The Greek sprinters Konstadinos Kederis and Ekaterina Thanou were yesterday cleared by their national federation of missing three doping tests in the run-up to last year's Athens Olympics, from which both withdrew amid huge embarrassment to the home nation. But their coach, Christos Tzekos, is reported to have received a four-year ban from the Greek Athletics Federation (SEGAS) for his part in the affair.

The Greek sprinters Konstadinos Kederis and Ekaterina Thanou were yesterday cleared by their national federation of missing three doping tests in the run-up to last year's Athens Olympics, from which both withdrew amid huge embarrassment to the home nation. But their coach, Christos Tzekos, is reported to have received a four-year ban from the Greek Athletics Federation (SEGAS) for his part in the affair.

Tzekos, who was cleared by the federation of charges of distributing banned substances, was blamed for the athletes missing their tests. "The decision is very good," Tzekos said. "But someone has to pay. They say I was informed about the tests and the athletes were not. I can live with that."

Referring to the pair's failure to rendezvous with testers in the Olympic Village on the eve of competition, an incident which was swiftly followed by claims that they had both been injured in a motorcycle accident, the head of the SEGAS disciplinary committee, Kostas Panagopolous, said: "The charge of refusal without an explanation to take a doping test cannot be substantiated. In no way was he (Kederis) informed to appear for a doping test. The same goes for Thanou."

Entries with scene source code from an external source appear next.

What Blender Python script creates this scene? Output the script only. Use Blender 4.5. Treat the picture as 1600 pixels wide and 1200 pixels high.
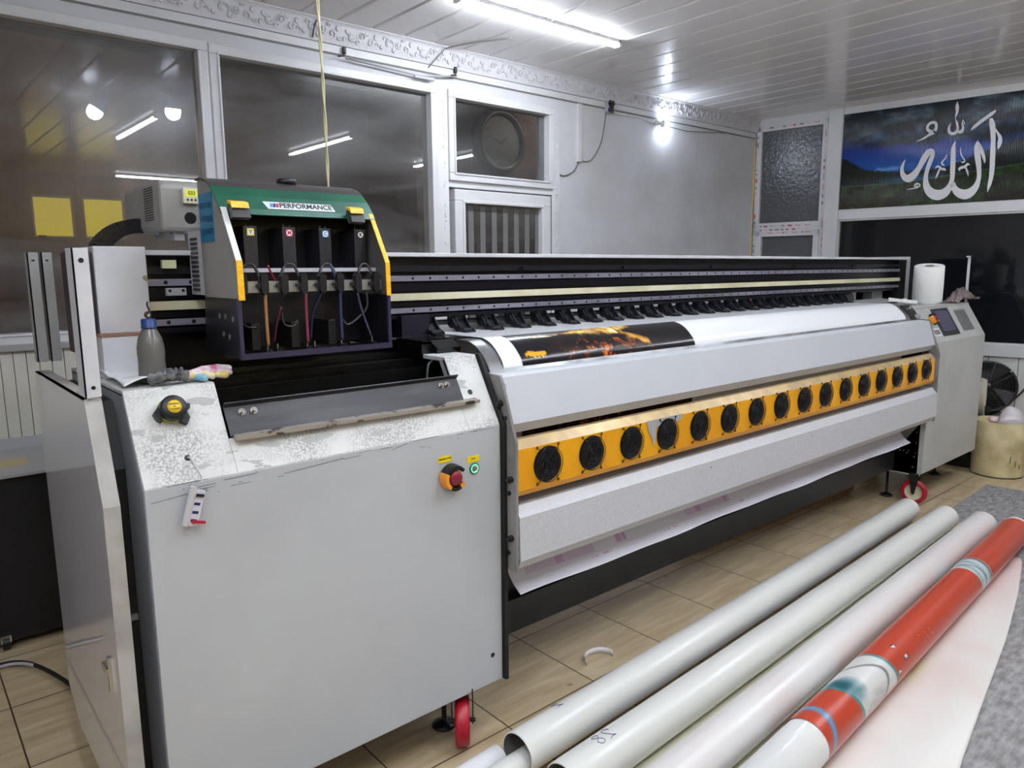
import bpy, bmesh, math, random
import numpy as np
from mathutils import Vector, Matrix
for o in list(bpy.data.objects): bpy.data.objects.remove(o)
SC = bpy.context.scene
COL = SC.collection
random.seed(7)
# ---------------------------------------------------------------- camera
R = [[0.7565401510675857, -0.6538966752482588, -0.008132522481293869],
     [-0.10713557921051994, -0.11166567045291906, -0.9879538175995509],
     [0.6451115930518236, 0.7482980129210376, -0.15453516224006986]]
CAM_H = 1.46
cd = bpy.data.cameras.new('camera'); cam = bpy.data.objects.new('camera', cd); COL.objects.link(cam)
cd.sensor_width = 36; cd.lens = 1145 / 1600 * 36; cd.clip_start = 0.02
rt, dn, fw = [Vector(r) for r in R]
m = Matrix.Identity(4)
for i in range(3):
    m[i][0] = rt[i]; m[i][1] = -dn[i]; m[i][2] = -fw[i]
m[2][3] = CAM_H
cam.matrix_world = m
SC.camera = cam
# ---------------------------------------------------------------- world, view
w = bpy.data.worlds.new('world'); SC.world = w; w.use_nodes = True
w.node_tree.nodes['Background'].inputs[0].default_value = (0.5, 0.55, 0.6, 1)
w.node_tree.nodes['Background'].inputs[1].default_value = 0.3
SC.view_settings.view_transform = 'Standard'; SC.view_settings.look = 'None'
SC.view_settings.gamma = 1; SC.view_settings.use_curve_mapping = False
SC.view_settings.exposure = 0.62
TUBE = 80.0      # radiance of the led batten diffusers
BULB = 110.0      # radiance of the bare bulbs
# ---------------------------------------------------------------- materials
def lin(c):
    return tuple(((v / 255) / 12.92 if v / 255 <= 0.04045 else ((v / 255 + 0.055) / 1.055) ** 2.4) for v in c) + (1,)
def mat(name, rgb, rough=0.5, metal=0.0, rgb2=None, scale=8, stretch=(1, 1, 1), lo=0.4, hi=0.6, bump=0.0, bscale=60, detail=4, spec=0.5, rough2=None, coat=0, emit=None, estr=0):
    m = bpy.data.materials.new(name); m.use_nodes = True
    nt = m.node_tree; b = nt.nodes['Principled BSDF']
    b.inputs['Base Color'].default_value = lin(rgb); b.inputs['Roughness'].default_value = rough
    b.inputs['Metallic'].default_value = metal; b.inputs['Specular IOR Level'].default_value = spec
    b.inputs['Coat Weight'].default_value = coat
    if emit: b.inputs['Emission Color'].default_value = lin(emit); b.inputs['Emission Strength'].default_value = estr
    if rgb2 or bump:
        tc = nt.nodes.new('ShaderNodeTexCoord'); mp = nt.nodes.new('ShaderNodeMapping'); mp.inputs['Scale'].default_value = stretch
        nt.links.new(tc.outputs['Object'], mp.inputs[0])
    if rgb2:
        n = nt.nodes.new('ShaderNodeTexNoise'); n.inputs['Scale'].default_value = scale; n.inputs['Detail'].default_value = detail
        r = nt.nodes.new('ShaderNodeValToRGB'); r.color_ramp.elements[0].position = lo; r.color_ramp.elements[1].position = hi
        r.color_ramp.elements[0].color = lin(rgb); r.color_ramp.elements[1].color = lin(rgb2)
        nt.links.new(mp.outputs[0], n.inputs[0]); nt.links.new(n.outputs[0], r.inputs[0]); nt.links.new(r.outputs[0], b.inputs['Base Color'])
        if rough2 is not None:
            mr = nt.nodes.new('ShaderNodeMapRange'); mr.inputs[1].default_value = lo; mr.inputs[2].default_value = hi
            mr.inputs[3].default_value = rough; mr.inputs[4].default_value = rough2
            nt.links.new(n.outputs[0], mr.inputs[0]); nt.links.new(mr.outputs[0], b.inputs['Roughness'])
    if bump:
        n2 = nt.nodes.new('ShaderNodeTexNoise'); n2.inputs['Scale'].default_value = bscale; n2.inputs['Detail'].default_value = 3
        bp = nt.nodes.new('ShaderNodeBump'); bp.inputs['Strength'].default_value = bump; bp.inputs['Distance'].default_value = 0.01
        nt.links.new(mp.outputs[0], n2.inputs[0]); nt.links.new(n2.outputs[0], bp.inputs['Height']); nt.links.new(bp.outputs[0], b.inputs['Normal'])
    return m
def vmat(name, rough=0.4, spec=0.5, ribs=0):
    m = bpy.data.materials.new(name); m.use_nodes = True; nt = m.node_tree; b = nt.nodes['Principled BSDF']
    a = nt.nodes.new('ShaderNodeVertexColor'); a.layer_name = 'Col'
    nt.links.new(a.outputs[0], b.inputs['Base Color']); b.inputs['Roughness'].default_value = rough; b.inputs['Specular IOR Level'].default_value = spec
    if ribs:
        tc = nt.nodes.new('ShaderNodeUVMap'); sp = nt.nodes.new('ShaderNodeSeparateXYZ'); ml = nt.nodes.new('ShaderNodeMath'); ml.operation = 'MULTIPLY'; ml.inputs[1].default_value = ribs
        sn = nt.nodes.new('ShaderNodeMath'); sn.operation = 'SINE'; bp = nt.nodes.new('ShaderNodeBump'); bp.inputs['Strength'].default_value = 0.6; bp.inputs['Distance'].default_value = 0.003
        nt.links.new(tc.outputs[0], sp.inputs[0]); nt.links.new(sp.outputs[0], ml.inputs[0]); nt.links.new(ml.outputs[0], sn.inputs[0]); nt.links.new(sn.outputs[0], bp.inputs['Height']); nt.links.new(bp.outputs[0], b.inputs['Normal'])
    return m
def emat(name, rgb, s):
    m = bpy.data.materials.new(name); m.use_nodes = True; nt = m.node_tree; nt.nodes.clear()
    e = nt.nodes.new('ShaderNodeEmission'); o = nt.nodes.new('ShaderNodeOutputMaterial')
    e.inputs[0].default_value = lin(rgb); e.inputs[1].default_value = s; nt.links.new(e.outputs[0], o.inputs[0]); return m
def glassmat(name, dust=0.1, tint=(225, 228, 228), refl=1.0, dustcol=(150, 150, 150)):
    m = bpy.data.materials.new(name); m.use_nodes = True; nt = m.node_tree; nt.nodes.clear(); N = nt.nodes.new; L = nt.links.new
    o = N('ShaderNodeOutputMaterial'); t = N('ShaderNodeBsdfTransparent'); t.inputs[0].default_value = lin(tint)
    g1 = N('ShaderNodeBsdfGlossy'); g1.inputs['Roughness'].default_value = 0.012; g2 = N('ShaderNodeBsdfGlossy'); g2.inputs['Roughness'].default_value = 0.22
    g = N('ShaderNodeMixShader'); g.inputs[0].default_value = 0.3; L(g1.outputs[0], g.inputs[1]); L(g2.outputs[0], g.inputs[2])
    f = N('ShaderNodeFresnel'); f.inputs[0].default_value = 1.75
    ge = N('ShaderNodeNewGeometry'); inv = N('ShaderNodeMath'); inv.operation = 'SUBTRACT'; inv.inputs[0].default_value = 1.0; L(ge.outputs['Backfacing'], inv.inputs[1])
    fm0 = N('ShaderNodeMath'); fm0.operation = 'MULTIPLY'; fm0.inputs[1].default_value = refl; L(f.outputs[0], fm0.inputs[0]); fm = N('ShaderNodeMath'); fm.operation = 'MULTIPLY'; L(fm0.outputs[0], fm.inputs[0]); L(inv.outputs[0], fm.inputs[1])
    mx = N('ShaderNodeMixShader'); L(fm.outputs[0], mx.inputs[0]); L(t.outputs[0], mx.inputs[1]); L(g.outputs[0], mx.inputs[2])
    d = N('ShaderNodeBsdfDiffuse'); d.inputs[0].default_value = lin(dustcol)
    tc = N('ShaderNodeTexCoord'); mp = N('ShaderNodeMapping'); mp.inputs['Scale'].default_value = (.9, 1, 3.6); mp.inputs['Rotation'].default_value = (0, 0.75, 0); L(tc.outputs['Object'], mp.inputs[0])
    n = N('ShaderNodeTexNoise'); n.inputs['Scale'].default_value = 1.3; n.inputs['Detail'].default_value = 7; n.inputs['Distortion'].default_value = 1.4; L(mp.outputs[0], n.inputs[0])
    r = N('ShaderNodeMapRange'); r.inputs[1].default_value = 0.35; r.inputs[2].default_value = 0.75; r.inputs[3].default_value = dust * 0.3; r.inputs[4].default_value = dust * 2.6; L(n.outputs[0], r.inputs[0])
    rb = N('ShaderNodeMath'); rb.operation = 'MULTIPLY'; L(r.outputs[0], rb.inputs[0]); L(inv.outputs[0], rb.inputs[1]); mx2 = N('ShaderNodeMixShader'); L(rb.outputs[0], mx2.inputs[0]); L(mx.outputs[0], mx2.inputs[1]); L(d.outputs[0], mx2.inputs[2]); L(mx2.outputs[0], o.inputs[0])
    return m
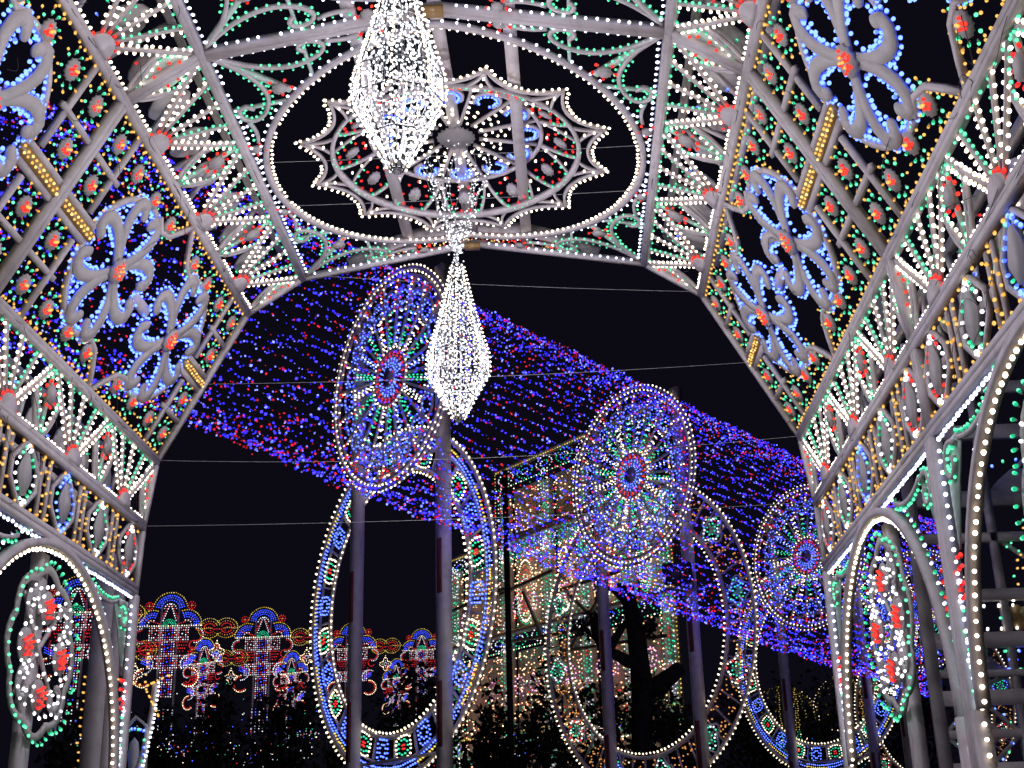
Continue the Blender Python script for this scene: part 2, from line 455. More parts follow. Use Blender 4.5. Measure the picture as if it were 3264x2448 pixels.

Kederis, the Olympic 200m champion in 2000, and Thanou, the 100m silver medallist in the same year, had faced a two-year ban after failing to show up for attempted tests in Tel Aviv, Chicago and Athens while preparing for the Games.

Kederis - who split acrimoniously with Tzekos during the Olympics - was also found not guilty of missing the tests in Chicago and Tel Aviv, while Thanou was found guilty of missing only the Chicago test.

The ruling leaves the International Association of Athletics Federations in an awkward position. "We are very surprised by the decision," said the IAAF spokesman Nick Davies. "Now we will be waiting to receive the full documentation and explanation."

Kederis, 31, and Thanou, 30, withdrew from the Games days before they were to race and midway through an IOC disciplinary hearing.

Both denied any wrongdoing but were suspended in December by the IAAF, which ordered the Greeks to hold a disciplinary enquiry. The IAAF can decide to appeal against the Greek decision in the Court of Arbitration for Sport.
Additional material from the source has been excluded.